-- BEGIN --

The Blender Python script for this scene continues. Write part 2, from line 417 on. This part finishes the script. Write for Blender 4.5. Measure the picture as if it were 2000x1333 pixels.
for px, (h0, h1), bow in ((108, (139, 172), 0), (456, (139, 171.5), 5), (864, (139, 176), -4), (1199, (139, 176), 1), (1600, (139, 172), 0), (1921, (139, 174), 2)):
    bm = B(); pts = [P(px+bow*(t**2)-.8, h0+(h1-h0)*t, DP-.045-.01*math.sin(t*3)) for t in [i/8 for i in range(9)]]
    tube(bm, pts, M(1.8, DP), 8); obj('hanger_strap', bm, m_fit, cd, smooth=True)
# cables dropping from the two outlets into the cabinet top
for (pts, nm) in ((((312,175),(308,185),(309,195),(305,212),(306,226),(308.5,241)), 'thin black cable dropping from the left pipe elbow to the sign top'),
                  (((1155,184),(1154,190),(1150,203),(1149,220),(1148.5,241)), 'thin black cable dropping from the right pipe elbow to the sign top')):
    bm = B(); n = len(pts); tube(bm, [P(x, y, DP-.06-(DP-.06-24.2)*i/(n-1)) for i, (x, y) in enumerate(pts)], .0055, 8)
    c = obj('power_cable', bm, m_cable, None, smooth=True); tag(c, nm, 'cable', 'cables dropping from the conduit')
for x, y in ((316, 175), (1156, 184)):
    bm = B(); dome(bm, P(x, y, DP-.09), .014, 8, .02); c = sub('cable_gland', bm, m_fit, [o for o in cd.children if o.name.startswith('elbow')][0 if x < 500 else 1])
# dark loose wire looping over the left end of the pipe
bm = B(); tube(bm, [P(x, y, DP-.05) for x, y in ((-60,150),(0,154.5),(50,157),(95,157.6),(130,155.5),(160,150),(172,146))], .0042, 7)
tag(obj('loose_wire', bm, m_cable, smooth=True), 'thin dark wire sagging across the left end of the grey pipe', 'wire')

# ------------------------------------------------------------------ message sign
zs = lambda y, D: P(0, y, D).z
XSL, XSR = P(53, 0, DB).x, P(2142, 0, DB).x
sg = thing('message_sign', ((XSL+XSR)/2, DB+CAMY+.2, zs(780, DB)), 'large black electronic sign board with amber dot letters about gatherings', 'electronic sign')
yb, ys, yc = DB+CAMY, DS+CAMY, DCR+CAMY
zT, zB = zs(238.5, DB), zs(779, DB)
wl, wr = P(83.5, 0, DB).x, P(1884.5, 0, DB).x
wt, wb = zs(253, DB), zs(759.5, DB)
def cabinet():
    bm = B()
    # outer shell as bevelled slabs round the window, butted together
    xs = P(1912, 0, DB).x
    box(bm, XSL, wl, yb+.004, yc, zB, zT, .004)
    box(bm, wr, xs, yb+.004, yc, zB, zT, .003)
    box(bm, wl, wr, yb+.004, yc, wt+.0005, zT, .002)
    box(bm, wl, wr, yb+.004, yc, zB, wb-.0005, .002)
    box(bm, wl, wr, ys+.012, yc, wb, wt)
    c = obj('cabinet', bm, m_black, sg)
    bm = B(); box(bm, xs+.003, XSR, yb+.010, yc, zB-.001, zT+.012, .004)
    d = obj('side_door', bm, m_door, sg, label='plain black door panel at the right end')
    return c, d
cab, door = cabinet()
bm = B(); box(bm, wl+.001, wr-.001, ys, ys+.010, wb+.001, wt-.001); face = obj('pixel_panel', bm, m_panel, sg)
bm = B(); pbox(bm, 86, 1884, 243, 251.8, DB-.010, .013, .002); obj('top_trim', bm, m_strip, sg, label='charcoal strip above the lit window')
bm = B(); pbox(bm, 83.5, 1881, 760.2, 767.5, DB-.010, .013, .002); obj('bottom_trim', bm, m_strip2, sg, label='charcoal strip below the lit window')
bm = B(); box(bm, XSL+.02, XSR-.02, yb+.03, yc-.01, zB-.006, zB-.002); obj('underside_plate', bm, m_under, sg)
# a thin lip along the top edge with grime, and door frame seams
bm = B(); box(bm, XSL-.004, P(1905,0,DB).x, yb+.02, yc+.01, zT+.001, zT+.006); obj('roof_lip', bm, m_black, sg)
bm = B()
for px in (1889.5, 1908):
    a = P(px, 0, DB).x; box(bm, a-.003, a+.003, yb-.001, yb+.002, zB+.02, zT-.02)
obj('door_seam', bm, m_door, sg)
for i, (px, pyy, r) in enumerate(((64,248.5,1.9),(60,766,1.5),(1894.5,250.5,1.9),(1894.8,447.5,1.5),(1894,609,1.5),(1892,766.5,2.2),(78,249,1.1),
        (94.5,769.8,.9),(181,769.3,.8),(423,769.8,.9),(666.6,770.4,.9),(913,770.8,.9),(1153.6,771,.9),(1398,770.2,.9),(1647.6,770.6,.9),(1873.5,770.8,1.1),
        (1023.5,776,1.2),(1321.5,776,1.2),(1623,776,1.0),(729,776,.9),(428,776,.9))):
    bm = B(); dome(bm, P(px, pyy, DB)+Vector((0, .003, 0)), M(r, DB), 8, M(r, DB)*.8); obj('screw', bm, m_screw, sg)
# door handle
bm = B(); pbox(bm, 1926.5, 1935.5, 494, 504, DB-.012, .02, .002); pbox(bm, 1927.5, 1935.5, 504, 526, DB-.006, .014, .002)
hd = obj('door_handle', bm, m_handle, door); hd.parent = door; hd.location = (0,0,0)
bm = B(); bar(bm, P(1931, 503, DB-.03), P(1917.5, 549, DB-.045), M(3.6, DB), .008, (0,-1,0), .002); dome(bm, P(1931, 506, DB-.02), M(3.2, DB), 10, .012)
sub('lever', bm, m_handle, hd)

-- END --

> TASK DIRECTIONS
Copy the data above exactly. Every line must be included.

> OUTPUT FOR THIS TASK
The Blender Python script for this scene continues. Write part 2, from line 417 on. This part finishes the script. Write for Blender 4.5. Measure the picture as if it were 2000x1333 pixels.
for px, (h0, h1), bow in ((108, (139, 172), 0), (456, (139, 171.5), 5), (864, (139, 176), -4), (1199, (139, 176), 1), (1600, (139, 172), 0), (1921, (139, 174), 2)):
    bm = B(); pts = [P(px+bow*(t**2)-.8, h0+(h1-h0)*t, DP-.045-.01*math.sin(t*3)) for t in [i/8 for i in range(9)]]
    tube(bm, pts, M(1.8, DP), 8); obj('hanger_strap', bm, m_fit, cd, smooth=True)
# cables dropping from the two outlets into the cabinet top
for (pts, nm) in ((((312,175),(308,185),(309,195),(305,212),(306,226),(308.5,241)), 'thin black cable dropping from the left pipe elbow to the sign top'),
                  (((1155,184),(1154,190),(1150,203),(1149,220),(1148.5,241)), 'thin black cable dropping from the right pipe elbow to the sign top')):
    bm = B(); n = len(pts); tube(bm, [P(x, y, DP-.06-(DP-.06-24.2)*i/(n-1)) for i, (x, y) in enumerate(pts)], .0055, 8)
    c = obj('power_cable', bm, m_cable, None, smooth=True); tag(c, nm, 'cable', 'cables dropping from the conduit')
for x, y in ((316, 175), (1156, 184)):
    bm = B(); dome(bm, P(x, y, DP-.09), .014, 8, .02); c = sub('cable_gland', bm, m_fit, [o for o in cd.children if o.name.startswith('elbow')][0 if x < 500 else 1])
# dark loose wire looping over the left end of the pipe
bm = B(); tube(bm, [P(x, y, DP-.05) for x, y in ((-60,150),(0,154.5),(50,157),(95,157.6),(130,155.5),(160,150),(172,146))], .0042, 7)
tag(obj('loose_wire', bm, m_cable, smooth=True), 'thin dark wire sagging across the left end of the grey pipe', 'wire')

# ------------------------------------------------------------------ message sign
zs = lambda y, D: P(0, y, D).z
XSL, XSR = P(53, 0, DB).x, P(2142, 0, DB).x
sg = thing('message_sign', ((XSL+XSR)/2, DB+CAMY+.2, zs(780, DB)), 'large black electronic sign board with amber dot letters about gatherings', 'electronic sign')
yb, ys, yc = DB+CAMY, DS+CAMY, DCR+CAMY
zT, zB = zs(238.5, DB), zs(779, DB)
wl, wr = P(83.5, 0, DB).x, P(1884.5, 0, DB).x
wt, wb = zs(253, DB), zs(759.5, DB)
def cabinet():
    bm = B()
    # outer shell as bevelled slabs round the window, butted together
    xs = P(1912, 0, DB).x
    box(bm, XSL, wl, yb+.004, yc, zB, zT, .004)
    box(bm, wr, xs, yb+.004, yc, zB, zT, .003)
    box(bm, wl, wr, yb+.004, yc, wt+.0005, zT, .002)
    box(bm, wl, wr, yb+.004, yc, zB, wb-.0005, .002)
    box(bm, wl, wr, ys+.012, yc, wb, wt)
    c = obj('cabinet', bm, m_black, sg)
    bm = B(); box(bm, xs+.003, XSR, yb+.010, yc, zB-.001, zT+.012, .004)
    d = obj('side_door', bm, m_door, sg, label='plain black door panel at the right end')
    return c, d
cab, door = cabinet()
bm = B(); box(bm, wl+.001, wr-.001, ys, ys+.010, wb+.001, wt-.001); face = obj('pixel_panel', bm, m_panel, sg)
bm = B(); pbox(bm, 86, 1884, 243, 251.8, DB-.010, .013, .002); obj('top_trim', bm, m_strip, sg, label='charcoal strip above the lit window')
bm = B(); pbox(bm, 83.5, 1881, 760.2, 767.5, DB-.010, .013, .002); obj('bottom_trim', bm, m_strip2, sg, label='charcoal strip below the lit window')
bm = B(); box(bm, XSL+.02, XSR-.02, yb+.03, yc-.01, zB-.006, zB-.002); obj('underside_plate', bm, m_under, sg)
# a thin lip along the top edge with grime, and door frame seams
bm = B(); box(bm, XSL-.004, P(1905,0,DB).x, yb+.02, yc+.01, zT+.001, zT+.006); obj('roof_lip', bm, m_black, sg)
bm = B()
for px in (1889.5, 1908):
    a = P(px, 0, DB).x; box(bm, a-.003, a+.003, yb-.001, yb+.002, zB+.02, zT-.02)
obj('door_seam', bm, m_door, sg)
for i, (px, pyy, r) in enumerate(((64,248.5,1.9),(60,766,1.5),(1894.5,250.5,1.9),(1894.8,447.5,1.5),(1894,609,1.5),(1892,766.5,2.2),(78,249,1.1),
        (94.5,769.8,.9),(181,769.3,.8),(423,769.8,.9),(666.6,770.4,.9),(913,770.8,.9),(1153.6,771,.9),(1398,770.2,.9),(1647.6,770.6,.9),(1873.5,770.8,1.1),
        (1023.5,776,1.2),(1321.5,776,1.2),(1623,776,1.0),(729,776,.9),(428,776,.9))):
    bm = B(); dome(bm, P(px, pyy, DB)+Vector((0, .003, 0)), M(r, DB), 8, M(r, DB)*.8); obj('screw', bm, m_screw, sg)
# door handle
bm = B(); pbox(bm, 1926.5, 1935.5, 494, 504, DB-.012, .02, .002); pbox(bm, 1927.5, 1935.5, 504, 526, DB-.006, .014, .002)
hd = obj('door_handle', bm, m_handle, door); hd.parent = door; hd.location = (0,0,0)
bm = B(); bar(bm, P(1931, 503, DB-.03), P(1917.5, 549, DB-.045), M(3.6, DB), .008, (0,-1,0), .002); dome(bm, P(1931, 506, DB-.02), M(3.2, DB), 10, .012)
sub('lever', bm, m_handle, hd)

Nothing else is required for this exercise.